** BEGIN INFORMATION PROVIDED **
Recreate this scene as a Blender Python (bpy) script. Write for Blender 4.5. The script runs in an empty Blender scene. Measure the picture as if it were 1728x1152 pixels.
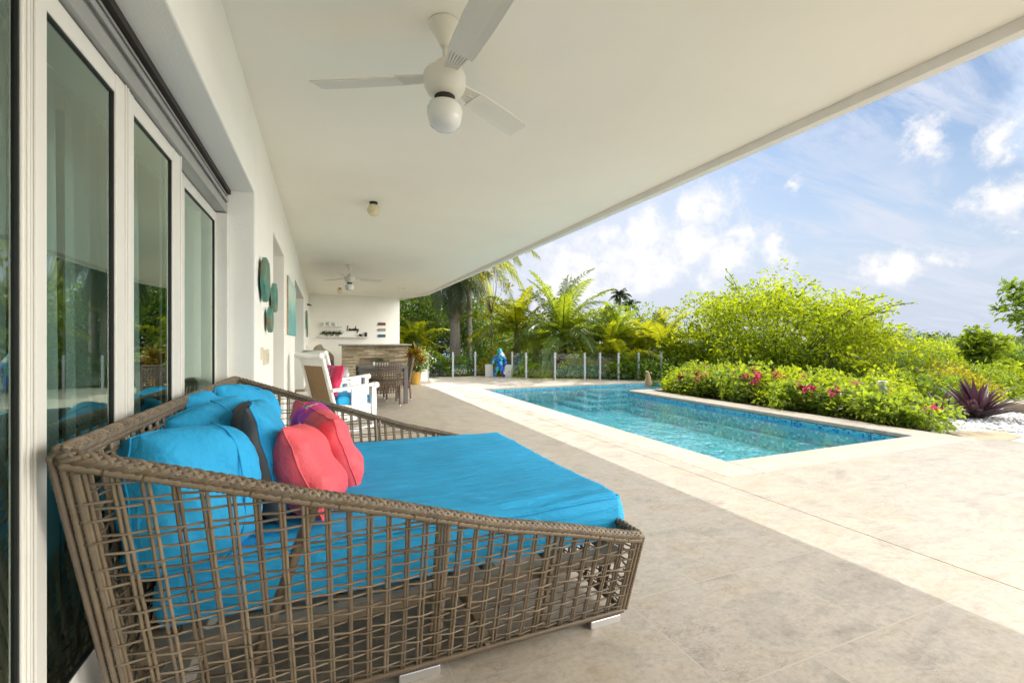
import bpy, math, random
import numpy as np
from mathutils import Vector, Matrix, noise as mnoise
R = math.radians
rnd = random.Random(7)
SC = bpy.context.scene
COL = SC.collection

# ------------------------------------------------------------------ camera
YAW = 22.66
CAMH = 1.27
FPX = 764.0
cam = bpy.data.cameras.new('camera'); camo = bpy.data.objects.new('camera', cam); COL.objects.link(camo)
cam.sensor_width = 36.0; cam.lens = FPX / 1728 * 36; cam.clip_start = .05; cam.clip_end = 60000
camo.location = (0, 0, CAMH); camo.rotation_euler = (R(90), 0, R(-YAW))
SC.camera = camo
SC.render.resolution_x = 1024; SC.render.resolution_y = 682

# ------------------------------------------------------------------ light
SUN_EL, SUN_AZ = 42.0, 8.5          # azimuth measured from +Y towards +X
SUN_STRENGTH, SKY_STRENGTH, EXPOSURE = 2.0, 0.15, 1.25
SC.view_settings.view_transform = 'Standard'; SC.view_settings.look = 'None'
SC.view_settings.exposure = EXPOSURE; SC.view_settings.gamma = 1
SC.cycles.use_denoising = True
try: SC.cycles.denoiser = 'OPENIMAGEDENOISE'
except Exception: pass
SC.cycles.max_bounces = 10; SC.cycles.diffuse_bounces = 6; SC.cycles.glossy_bounces = 4
SC.cycles.transmission_bounces = 6; SC.cycles.transparent_max_bounces = 24
SC.cycles.sample_clamp_indirect = 6.0
sun = bpy.data.lights.new('sun', 'SUN'); suno = bpy.data.objects.new('sun', sun); COL.objects.link(suno)
sun.energy = SUN_STRENGTH; sun.angle = R(.5); sun.color = (1, .94, .84)
sd = Vector((math.cos(R(SUN_EL)) * math.sin(R(SUN_AZ)), math.cos(R(SUN_EL)) * math.cos(R(SUN_AZ)), math.sin(R(SUN_EL))))
suno.rotation_euler = sd.to_track_quat('Z', 'Y').to_euler(); suno.location = (4, 20, 30)

FW = (math.sin(R(YAW)), math.cos(R(YAW))); RT = (math.cos(R(YAW)), -math.sin(R(YAW)))
def skydir(u, v):
    a = (u - 864) / FPX; b = (576 - v) / FPX
    return Vector((FW[0] + a * RT[0], FW[1] + a * RT[1], b)).normalized()
def at(u, dep):
    """ground position (metres) that lies dep metres ahead on the bearing u"""
    a = (u - 864) / FPX
    return dep * (FW[0] + a * RT[0]), dep * (FW[1] + a * RT[1])

w = bpy.data.worlds.new('World'); SC.world = w; w.use_nodes = True
nt = w.node_tree; N = nt.nodes; L = nt.links; N.clear()
def nd(tree, typ, **kw):
    n = tree.nodes.new(typ)
    for k, v in kw.items():
        if k.startswith('i_'): n.inputs[k[2:].replace('_', ' ')].default_value = v
        else: setattr(n, k, v)
    return n
def mth(tree, op, a, b=None, c=None, clamp=False):
    n = tree.nodes.new('ShaderNodeMath'); n.operation = op; n.use_clamp = clamp
    for i, x in enumerate((a, b, c)):
        if x is None: continue
        if isinstance(x, (int, float)): n.inputs[i].default_value = x
        else: tree.links.new(x, n.inputs[i])
    return n.outputs[0]
def maprange(tree, x, a, b, c=0., d=1., smooth=True):
    n = tree.nodes.new('ShaderNodeMapRange'); n.interpolation_type = 'SMOOTHSTEP' if smooth else 'LINEAR'
    tree.links.new(x, n.inputs[0])
    for i, v in enumerate((a, b, c, d)): n.inputs[i + 1].default_value = v
    return n.outputs[0]
sky = nd(nt, 'ShaderNodeTexSky', sky_type='NISHITA'); sky.sun_disc = False
sky.sun_elevation = R(SUN_EL); sky.sun_rotation = R(SUN_AZ); sky.air_density = 1.0; sky.dust_density = .6; sky.ozone_density = 3.0
bg = nd(nt, 'ShaderNodeBackground'); bg.inputs[1].default_value = SKY_STRENGTH
out = nd(nt, 'ShaderNodeOutputWorld'); L.new(bg.outputs[0], out.inputs[0])
tc = nd(nt, 'ShaderNodeTexCoord')
def noise_n(tree, vec, scale, detail=5, rough=.55, out='Fac', dist=0):
    n = tree.nodes.new('ShaderNodeTexNoise'); n.inputs['Scale'].default_value = scale
    n.inputs['Detail'].default_value = detail; n.inputs['Roughness'].default_value = rough; n.inputs['Distortion'].default_value = dist
    if vec is not None: tree.links.new(vec, n.inputs['Vector'])
    return n.outputs[0 if out == 'Fac' else 1]
def vmath(tree, op, a, b=None, scale=None):
    n = tree.nodes.new('ShaderNodeVectorMath'); n.operation = op
    for i, x in enumerate((a, b)):
        if x is None: continue
        if isinstance(x, (tuple, Vector)): n.inputs[i].default_value = x
        else: tree.links.new(x, n.inputs[i])
    if scale is not None: n.inputs['Scale'].default_value = scale
    return n
gen = tc.outputs['Generated']
ncol = noise_n(nt, gen, 9, 7, .62, 'Color')
jit = vmath(nt, 'SUBTRACT', ncol, (.5, .5, .5)).outputs[0]
jit = vmath(nt, 'SCALE', jit, scale=.12).outputs[0]
wdir = vmath(nt, 'ADD', gen, jit).outputs[0]
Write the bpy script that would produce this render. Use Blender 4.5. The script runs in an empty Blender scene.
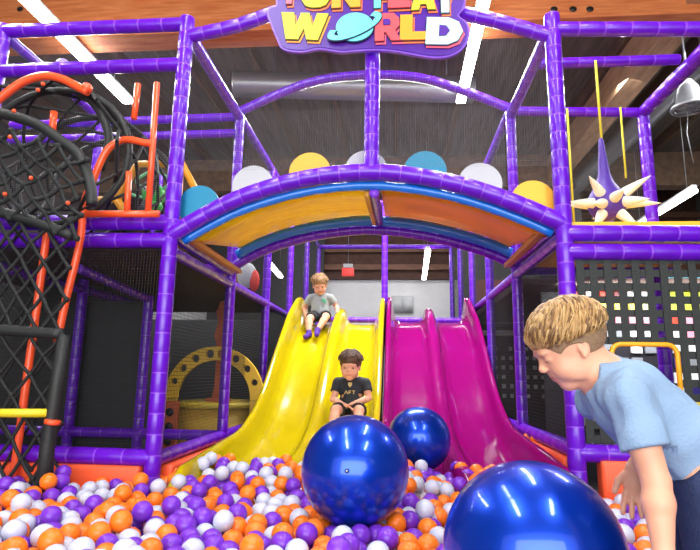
import bpy, bmesh, math, random
import numpy as np
from mathutils import Vector, Matrix
random.seed(7); rng = np.random.default_rng(7)
S = bpy.context.scene
COL = S.collection
# ------------------------------------------------------------------ camera
CR = np.array([[0.996375478, 0.0834687666, 0.0163973199],
               [0.000982941938, 0.18145384, -0.983398972],
               [-0.0850584559, 0.979850738, 0.180714112]])
CC = np.array([0, 0, .9])
F = 540.0
cam = bpy.data.objects.new('camera', bpy.data.cameras.new('camera')); COL.objects.link(cam)
m = Matrix.Identity(4)
for i in range(3):
    m[i][0] = CR[0][i]; m[i][1] = -CR[1][i]; m[i][2] = -CR[2][i]; m[i][3] = CC[i]
cam.matrix_world = m
cam.data.sensor_width = 36; cam.data.lens = 36*F/700; cam.data.clip_end = 100
S.camera = cam
def ray(x, y): return CR.T @ np.array([x-350, y-275, F])
def atY(x, y, Y): v = ray(x, y); return Vector(CC+v*(Y/v[1]))
def atZ(x, y, Z): v = ray(x, y); return Vector(CC+v*((Z-CC[2])/v[2]))
V = Vector

# ------------------------------------------------------------------ materials
def srgb(h):
    if isinstance(h, str):
        h = h.lstrip('#'); c = [int(h[i:i+2], 16)/255 for i in (0, 2, 4)]
    else: c = [v/255 for v in h]
    return tuple((v/12.92 if v <= .04045 else ((v+.055)/1.055)**2.4) for v in c)+(1,)
MATS = {}
def mat(name, col, rough=.5, metal=0, coat=0, sss=0, emit=None, estr=0, bump=0, bscale=40, var=0, vscale=6, col2=None, trans=0, alpha=1, spec=.5, stretch=None):
    if name in MATS: return MATS[name]
    M = bpy.data.materials.new(name); M.use_nodes = True; nt = M.node_tree
    b = nt.nodes['Principled BSDF']; c = srgb(col)
    b.inputs['Base Color'].default_value = c
    b.inputs['Roughness'].default_value = rough; b.inputs['Metallic'].default_value = metal
    b.inputs['Coat Weight'].default_value = coat; b.inputs['Coat Roughness'].default_value = .05
    b.inputs['Specular IOR Level'].default_value = spec
    if sss:
        b.inputs['Subsurface Weight'].default_value = sss; b.inputs['Subsurface Radius'].default_value = (.02, .008, .004); b.inputs['Subsurface Scale'].default_value = .5
    if trans: b.inputs['Transmission Weight'].default_value = trans
    b.inputs['Alpha'].default_value = alpha
    if emit:
        b.inputs['Emission Color'].default_value = srgb(emit); b.inputs['Emission Strength'].default_value = estr
    tc = nt.nodes.new('ShaderNodeTexCoord'); mp = nt.nodes.new('ShaderNodeMapping')
    nt.links.new(tc.outputs['Object'], mp.inputs['Vector'])
    if stretch: mp.inputs['Scale'].default_value = stretch
    if var or col2:
        n = nt.nodes.new('ShaderNodeTexNoise'); n.inputs['Scale'].default_value = vscale; n.inputs['Detail'].default_value = 5
        nt.links.new(mp.outputs[0], n.inputs['Vector'])
        r = nt.nodes.new('ShaderNodeValToRGB'); nt.links.new(n.outputs['Fac'], r.inputs[0])
        r.color_ramp.elements[0].position = .32; r.color_ramp.elements[1].position = .68
        if col2: a, d = c, srgb(col2)
        else: a, d = tuple(v*(1-var) for v in c[:3])+(1,), tuple(min(1, v*(1+var)) for v in c[:3])+(1,)
        r.color_ramp.elements[0].color = a; r.color_ramp.elements[1].color = d
        nt.links.new(r.outputs[0], b.inputs['Base Color'])
    if bump:
        n = nt.nodes.new('ShaderNodeTexNoise'); n.inputs['Scale'].default_value = bscale; n.inputs['Detail'].default_value = 4
        nt.links.new(mp.outputs[0], n.inputs['Vector'])
        bp = nt.nodes.new('ShaderNodeBump'); bp.inputs['Strength'].default_value = bump; bp.inputs['Distance'].default_value = .01
        nt.links.new(n.outputs['Fac'], bp.inputs['Height']); nt.links.new(bp.outputs[0], b.inputs['Normal'])
    MATS[name] = M; return M
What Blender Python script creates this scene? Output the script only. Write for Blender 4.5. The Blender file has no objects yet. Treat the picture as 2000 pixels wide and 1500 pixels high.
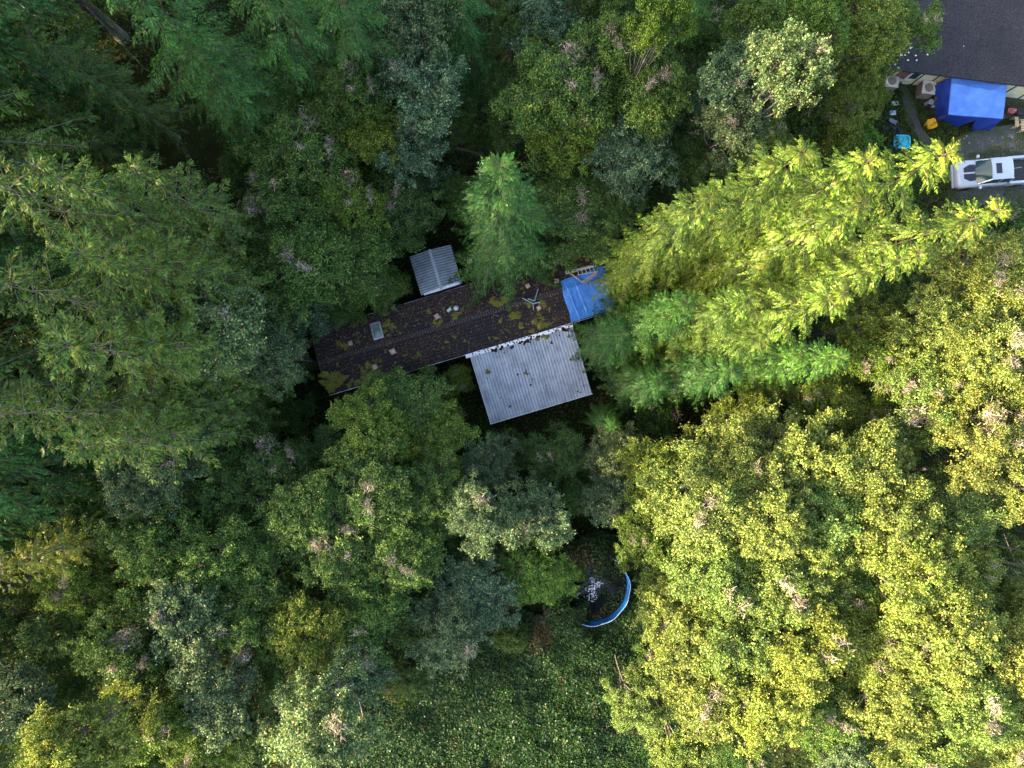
** END INFORMATION PROVIDED **
Without the pictures, copy the entries from their first line through the line containing "COL = SC.collection", and only those lines.

Recreate this scene as a Blender Python (bpy) script. Write for Blender 4.5. The script runs in an empty Blender scene. Measure the picture as if it were 1728x1152 pixels.
import bpy, math, random
import numpy as np
from mathutils import Vector, Matrix, noise as mnoise
R = math.radians
rnd = random.Random(7)
SC = bpy.context.scene
COL = SC.collection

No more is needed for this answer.